Vira
e mexe, nessa campanha eleitoral, aparece nos jornais que o “mercado” é
contra a Dilma. Lendo as notícias, demorei a entender que o chamado
“mercado” – como se este fosse uma entidade abstrata que nunca dá as
caras – é na verdade o mercado financeiro.
Nos textos de jornais, porém, o “mercado”, quando parece expressar
suas vontades políticas, raramente é identificado. Suas “fontes” de
informação, frequentemente, são “consultores” ou “analistas” ou
“investidores”, quase sempre ocultos, o que no jargão jornalístico
significa que estas pessoas falam em “off” ou off the records.
Este ocultamento leva, na verdade, a uma inflação indevida no uso da
palavra “mercado” pela imprensa. O chamado “mercado” pode virar, assim,
tudo e qualquer coisa. Pode-se resumir a um ou dois investidores que,
num determinado momento, precisam se valer da circulação de informações
para especular, por exemplo, com papeis na bolsa de valores. O “mercado”

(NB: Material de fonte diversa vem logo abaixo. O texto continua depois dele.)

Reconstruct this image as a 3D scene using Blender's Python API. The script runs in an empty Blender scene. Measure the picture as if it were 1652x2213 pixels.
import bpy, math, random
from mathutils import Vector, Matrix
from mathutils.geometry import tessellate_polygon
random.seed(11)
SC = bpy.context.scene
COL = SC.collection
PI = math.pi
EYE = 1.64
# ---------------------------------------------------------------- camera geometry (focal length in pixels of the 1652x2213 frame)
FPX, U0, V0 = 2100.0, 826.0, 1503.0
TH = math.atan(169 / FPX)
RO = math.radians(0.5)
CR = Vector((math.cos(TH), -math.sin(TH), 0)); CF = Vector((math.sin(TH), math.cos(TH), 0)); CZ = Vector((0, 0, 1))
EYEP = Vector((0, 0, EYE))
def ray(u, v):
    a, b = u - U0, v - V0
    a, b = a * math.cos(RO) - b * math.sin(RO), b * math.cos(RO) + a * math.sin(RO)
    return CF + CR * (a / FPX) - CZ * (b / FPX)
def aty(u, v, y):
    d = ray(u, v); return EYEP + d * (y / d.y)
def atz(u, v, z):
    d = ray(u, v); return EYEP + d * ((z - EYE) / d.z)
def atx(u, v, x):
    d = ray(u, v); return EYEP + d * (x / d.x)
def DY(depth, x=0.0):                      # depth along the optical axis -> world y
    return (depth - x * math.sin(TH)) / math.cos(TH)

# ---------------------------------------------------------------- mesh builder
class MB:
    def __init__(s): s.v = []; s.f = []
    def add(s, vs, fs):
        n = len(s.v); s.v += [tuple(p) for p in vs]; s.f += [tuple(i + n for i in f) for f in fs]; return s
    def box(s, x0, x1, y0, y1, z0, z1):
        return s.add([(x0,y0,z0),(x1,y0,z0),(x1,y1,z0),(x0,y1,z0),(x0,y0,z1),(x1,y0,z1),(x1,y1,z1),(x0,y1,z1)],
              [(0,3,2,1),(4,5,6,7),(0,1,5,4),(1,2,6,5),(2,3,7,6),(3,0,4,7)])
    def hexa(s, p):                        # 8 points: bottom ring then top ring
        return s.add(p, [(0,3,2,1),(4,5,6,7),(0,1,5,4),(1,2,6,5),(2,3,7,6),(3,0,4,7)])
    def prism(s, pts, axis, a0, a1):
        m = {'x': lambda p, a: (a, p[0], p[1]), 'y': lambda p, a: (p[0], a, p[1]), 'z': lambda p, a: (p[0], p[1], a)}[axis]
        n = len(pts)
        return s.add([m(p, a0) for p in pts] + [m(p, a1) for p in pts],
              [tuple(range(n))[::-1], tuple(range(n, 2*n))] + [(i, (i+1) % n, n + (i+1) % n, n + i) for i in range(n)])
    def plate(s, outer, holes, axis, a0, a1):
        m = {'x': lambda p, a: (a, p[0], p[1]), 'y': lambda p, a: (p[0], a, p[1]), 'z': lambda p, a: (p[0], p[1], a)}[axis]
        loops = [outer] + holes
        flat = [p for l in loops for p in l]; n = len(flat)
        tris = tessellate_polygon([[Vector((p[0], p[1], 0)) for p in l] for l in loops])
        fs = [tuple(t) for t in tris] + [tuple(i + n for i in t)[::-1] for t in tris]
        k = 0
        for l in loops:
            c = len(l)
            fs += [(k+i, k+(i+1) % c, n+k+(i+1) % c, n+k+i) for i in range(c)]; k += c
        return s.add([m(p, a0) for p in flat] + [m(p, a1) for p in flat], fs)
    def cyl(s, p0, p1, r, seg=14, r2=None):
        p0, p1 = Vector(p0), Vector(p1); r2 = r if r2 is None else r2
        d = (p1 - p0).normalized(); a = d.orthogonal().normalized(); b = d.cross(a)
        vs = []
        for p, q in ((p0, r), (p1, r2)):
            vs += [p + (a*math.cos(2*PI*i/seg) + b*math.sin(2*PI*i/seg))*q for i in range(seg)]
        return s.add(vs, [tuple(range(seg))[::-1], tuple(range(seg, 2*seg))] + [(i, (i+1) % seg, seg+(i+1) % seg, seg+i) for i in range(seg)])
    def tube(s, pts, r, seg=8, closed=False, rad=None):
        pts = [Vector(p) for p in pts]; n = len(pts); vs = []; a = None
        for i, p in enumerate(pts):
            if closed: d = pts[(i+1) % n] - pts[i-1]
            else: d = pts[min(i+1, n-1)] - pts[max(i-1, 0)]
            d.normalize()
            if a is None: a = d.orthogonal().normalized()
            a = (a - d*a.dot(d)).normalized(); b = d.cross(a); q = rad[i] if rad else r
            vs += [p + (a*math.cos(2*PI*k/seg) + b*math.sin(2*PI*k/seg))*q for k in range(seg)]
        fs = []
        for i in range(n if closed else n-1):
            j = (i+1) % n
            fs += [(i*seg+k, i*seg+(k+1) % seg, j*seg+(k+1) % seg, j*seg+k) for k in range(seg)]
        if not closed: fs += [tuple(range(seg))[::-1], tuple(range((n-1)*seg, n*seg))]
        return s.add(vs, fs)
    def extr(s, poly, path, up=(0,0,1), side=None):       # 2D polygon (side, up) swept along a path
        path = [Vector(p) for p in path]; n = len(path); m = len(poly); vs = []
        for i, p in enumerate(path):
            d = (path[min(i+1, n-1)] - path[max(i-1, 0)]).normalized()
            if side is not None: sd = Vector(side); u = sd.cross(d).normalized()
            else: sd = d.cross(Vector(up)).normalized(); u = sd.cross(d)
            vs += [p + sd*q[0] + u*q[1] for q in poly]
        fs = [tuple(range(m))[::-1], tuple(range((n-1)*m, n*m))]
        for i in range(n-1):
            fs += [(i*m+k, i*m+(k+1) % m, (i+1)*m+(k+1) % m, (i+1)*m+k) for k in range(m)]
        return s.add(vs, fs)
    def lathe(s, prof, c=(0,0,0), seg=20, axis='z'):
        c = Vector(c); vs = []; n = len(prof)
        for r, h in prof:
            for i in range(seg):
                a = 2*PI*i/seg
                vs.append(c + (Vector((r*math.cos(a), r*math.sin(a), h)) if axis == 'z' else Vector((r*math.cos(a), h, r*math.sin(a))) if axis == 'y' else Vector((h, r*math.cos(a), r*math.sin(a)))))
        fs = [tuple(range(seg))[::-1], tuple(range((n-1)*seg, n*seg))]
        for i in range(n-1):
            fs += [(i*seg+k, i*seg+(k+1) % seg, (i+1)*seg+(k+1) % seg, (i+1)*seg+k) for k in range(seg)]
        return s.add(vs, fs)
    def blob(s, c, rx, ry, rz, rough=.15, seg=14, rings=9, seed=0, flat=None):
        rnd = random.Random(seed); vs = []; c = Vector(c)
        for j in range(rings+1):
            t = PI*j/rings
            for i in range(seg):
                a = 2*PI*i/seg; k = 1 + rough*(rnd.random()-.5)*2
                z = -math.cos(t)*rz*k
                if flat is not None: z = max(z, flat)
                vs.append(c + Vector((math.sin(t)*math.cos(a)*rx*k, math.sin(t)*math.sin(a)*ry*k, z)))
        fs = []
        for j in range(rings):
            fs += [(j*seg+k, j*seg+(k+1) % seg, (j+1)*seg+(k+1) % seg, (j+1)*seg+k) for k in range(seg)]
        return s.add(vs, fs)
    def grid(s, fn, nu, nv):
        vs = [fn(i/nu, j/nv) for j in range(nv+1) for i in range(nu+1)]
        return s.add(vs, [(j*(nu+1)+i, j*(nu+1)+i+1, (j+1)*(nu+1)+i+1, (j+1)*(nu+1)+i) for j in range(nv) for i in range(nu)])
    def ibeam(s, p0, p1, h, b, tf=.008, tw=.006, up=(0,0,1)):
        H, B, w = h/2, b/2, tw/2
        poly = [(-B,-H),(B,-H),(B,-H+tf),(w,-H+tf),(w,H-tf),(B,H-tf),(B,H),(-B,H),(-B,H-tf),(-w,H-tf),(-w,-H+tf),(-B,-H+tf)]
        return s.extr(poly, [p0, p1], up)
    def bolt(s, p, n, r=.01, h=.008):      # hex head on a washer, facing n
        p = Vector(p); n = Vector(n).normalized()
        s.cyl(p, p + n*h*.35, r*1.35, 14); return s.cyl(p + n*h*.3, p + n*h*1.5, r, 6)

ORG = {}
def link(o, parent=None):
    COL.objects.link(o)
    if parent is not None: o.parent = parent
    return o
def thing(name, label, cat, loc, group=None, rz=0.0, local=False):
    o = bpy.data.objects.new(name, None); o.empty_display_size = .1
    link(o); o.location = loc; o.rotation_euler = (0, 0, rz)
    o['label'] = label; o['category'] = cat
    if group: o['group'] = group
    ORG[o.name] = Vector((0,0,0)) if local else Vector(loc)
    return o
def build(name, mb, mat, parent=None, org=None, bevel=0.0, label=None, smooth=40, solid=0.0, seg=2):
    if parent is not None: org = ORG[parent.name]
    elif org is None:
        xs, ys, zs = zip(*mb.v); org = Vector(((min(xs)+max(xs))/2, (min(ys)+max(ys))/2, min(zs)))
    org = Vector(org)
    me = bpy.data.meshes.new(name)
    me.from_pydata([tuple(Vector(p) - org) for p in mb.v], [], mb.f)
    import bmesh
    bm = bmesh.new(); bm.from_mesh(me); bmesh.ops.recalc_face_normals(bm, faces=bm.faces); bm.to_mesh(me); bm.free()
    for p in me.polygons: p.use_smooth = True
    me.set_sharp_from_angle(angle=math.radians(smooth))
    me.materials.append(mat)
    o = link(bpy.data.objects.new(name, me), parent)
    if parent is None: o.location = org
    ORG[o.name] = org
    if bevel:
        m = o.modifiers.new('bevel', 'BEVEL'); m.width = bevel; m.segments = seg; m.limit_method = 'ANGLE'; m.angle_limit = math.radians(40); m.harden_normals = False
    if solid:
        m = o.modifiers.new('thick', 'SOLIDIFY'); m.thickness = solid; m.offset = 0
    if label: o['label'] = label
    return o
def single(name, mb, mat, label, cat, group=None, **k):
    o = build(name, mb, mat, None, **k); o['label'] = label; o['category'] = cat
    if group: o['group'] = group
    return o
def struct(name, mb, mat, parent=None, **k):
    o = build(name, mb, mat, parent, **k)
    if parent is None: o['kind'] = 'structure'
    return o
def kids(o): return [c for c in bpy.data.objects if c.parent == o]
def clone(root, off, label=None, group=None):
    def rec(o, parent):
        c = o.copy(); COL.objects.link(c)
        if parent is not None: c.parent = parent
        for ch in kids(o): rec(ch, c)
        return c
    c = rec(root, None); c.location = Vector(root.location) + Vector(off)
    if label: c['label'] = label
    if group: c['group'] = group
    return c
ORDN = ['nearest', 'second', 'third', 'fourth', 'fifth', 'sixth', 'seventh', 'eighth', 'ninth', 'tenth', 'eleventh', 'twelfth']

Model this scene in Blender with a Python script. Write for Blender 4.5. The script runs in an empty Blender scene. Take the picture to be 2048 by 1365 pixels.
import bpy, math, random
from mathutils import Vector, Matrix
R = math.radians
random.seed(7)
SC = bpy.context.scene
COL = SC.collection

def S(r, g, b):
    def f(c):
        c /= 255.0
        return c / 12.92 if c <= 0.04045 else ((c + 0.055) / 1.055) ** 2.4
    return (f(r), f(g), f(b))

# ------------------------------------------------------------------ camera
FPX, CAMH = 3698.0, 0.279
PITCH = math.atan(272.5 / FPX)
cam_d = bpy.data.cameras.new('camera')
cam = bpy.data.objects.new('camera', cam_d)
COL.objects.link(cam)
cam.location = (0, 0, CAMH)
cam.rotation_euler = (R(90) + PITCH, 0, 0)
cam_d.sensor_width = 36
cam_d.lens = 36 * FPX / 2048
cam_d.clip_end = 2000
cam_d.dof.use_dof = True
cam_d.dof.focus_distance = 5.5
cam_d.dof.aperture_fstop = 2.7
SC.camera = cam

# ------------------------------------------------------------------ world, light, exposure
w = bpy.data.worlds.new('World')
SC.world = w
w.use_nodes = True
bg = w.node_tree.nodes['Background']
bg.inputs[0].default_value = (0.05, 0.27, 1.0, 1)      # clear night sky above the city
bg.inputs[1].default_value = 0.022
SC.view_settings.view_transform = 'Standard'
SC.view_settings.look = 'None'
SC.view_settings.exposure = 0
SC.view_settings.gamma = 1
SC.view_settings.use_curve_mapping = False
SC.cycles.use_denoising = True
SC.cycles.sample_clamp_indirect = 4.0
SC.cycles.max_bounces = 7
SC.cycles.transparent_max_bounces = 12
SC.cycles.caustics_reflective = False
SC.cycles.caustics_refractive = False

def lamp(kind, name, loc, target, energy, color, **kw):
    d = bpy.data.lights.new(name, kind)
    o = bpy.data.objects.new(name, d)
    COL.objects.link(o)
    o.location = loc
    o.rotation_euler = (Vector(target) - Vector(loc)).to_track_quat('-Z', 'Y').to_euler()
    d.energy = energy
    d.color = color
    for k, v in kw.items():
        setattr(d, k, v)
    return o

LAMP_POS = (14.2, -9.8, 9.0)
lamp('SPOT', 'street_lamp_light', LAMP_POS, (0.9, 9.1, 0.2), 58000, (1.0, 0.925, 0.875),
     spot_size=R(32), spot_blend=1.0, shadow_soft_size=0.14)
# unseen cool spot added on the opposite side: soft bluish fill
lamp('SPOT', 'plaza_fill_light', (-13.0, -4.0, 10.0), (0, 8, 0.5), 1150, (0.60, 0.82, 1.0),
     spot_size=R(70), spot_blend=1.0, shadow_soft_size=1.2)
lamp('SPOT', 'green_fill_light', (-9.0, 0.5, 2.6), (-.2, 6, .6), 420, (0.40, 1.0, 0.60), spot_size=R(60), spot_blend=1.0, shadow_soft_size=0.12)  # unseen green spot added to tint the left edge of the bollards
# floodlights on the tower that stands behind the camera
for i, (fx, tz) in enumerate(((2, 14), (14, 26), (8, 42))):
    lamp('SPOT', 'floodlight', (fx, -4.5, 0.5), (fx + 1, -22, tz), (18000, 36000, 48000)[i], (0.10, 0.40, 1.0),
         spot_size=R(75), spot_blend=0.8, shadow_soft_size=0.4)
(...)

teme isso ou teme aquilo nas manchetes, em certas circunstâncias, pode
não ser nada mais do que boatos ao vento lançados por bocas miúdas para
favorecer ganhos pontuais ou de ocasião.
Seja como for, esta hipertrofia no uso da palavra “mercado” não
significa dizer que ele não exista. Pelo contrário. Aprendi com um
jornalista experiente que conhece a área financeira que o que interessa
fundamentalmente ao “mercado” é a relação entre as contas do Governo e o
que este pode pagar de juros da dívida pública. O Brasil tem uma dívida
pública que vem de décadas e supera 2 trilhões de reais. Os governos
nunca pagam essa dívida, mas sim os juros dela, a “rolagem”; para tanto o
governo emite ou negocia títulos.
Foi com a manutenção dessa engrenagem que Lula se comprometeu em
2002 quando lançou a Carta ao Povo Brasileiro, garantindo ao “mercado”
que caso eleito honraria os compromissos. Isto significa: se comprometer
com o “superávit primário” (a economia que o governo faz para pagar os
juros da dívida para o “mercado”), manter a estabilidade econômica e
tudo o mais. Isto Lula fez com maestria durante seus dois governos – ele
foi o “cara”, disse Obama (para saber como Lula e o PT ganharam a
confiança de Washington e Wall Street, com a ajuda de FHC e dos tucanos,
recomendo vivamente a leitura do livro “18 dias”, do professor da FGV
Matias Spektor).
Aparentemente Dilma não quebrou nem pretende quebrar este
compromisso de fundo, vital, com o “mercado”, ou seja, com aqueles que
lucram com o rolar da dívida pública (tema crucial jamais debatido em
campanhas – o que o governo paga anualmente de juros no Brasil equivale a
dez vezes o orçamento do Bolsa Família).
Mas, mesmo assim, é inegável que o “mercado” não quer Dilma. Demorei
a entender o porque, mas acho que cheguei perto de uma conclusão (e já
está na hora de colocar um ponto final no post). O “mercado” não gosta
da maneira como este governo faz a gestão das contas públicas, o que os
jornais e a oposição chamam de “operações heterodoxas” ou “contabilidade
criativa”. O Governo é acusado de embaralhar seus dados econômicos,
transferindo dinheiro de fundos e de caixas para outros fundos e outros
caixas para poder “fechar” as contas públicas, que sofre com a falta de
crescimento econômico (para não falar na intervenção em preços como o da
gasolina, mantidos artificialmente baixos para segurar a inflação).
Este modo de operar gera uma dúvida de futuro sobre as reais capacidades
do Governo de continuar a pagar os juros da dívida, pois os dados
básicos não estariam “claros” (ou “transparentes”) o suficiente. Uma
questão, afinal, de o Governo demonstrar que administra a dívida de
forma que esta não se torne impagável – que é quando um país quebra. Não
há luta do bem contra o mal: é uma questão de capacidade de pagamento a
curto, médio e longo prazos.
É uma pena que este seja um tema tão espinhoso e difícil de
entender, pois ele é fundamental. Ao colocar na TV propagandas mostrando
bancos como agentes do mal, o PT, embora possa obter dividendos
eleitorais imediatos, mais confunde do que esclarece, pois o partido já
não é um antagonista real dos banqueiros há muito tempo (desde 2002, com
certeza). No final fica até um situação curiosa. Enquanto o “mercado”
odeia Dilma, esta é identificada por eleitores (39% pelo Ibope) como a
candidata que “representa o sistema financeiro” (mais do que Aécio e
Marina). O eleitor entende do seu modo o país em que vive.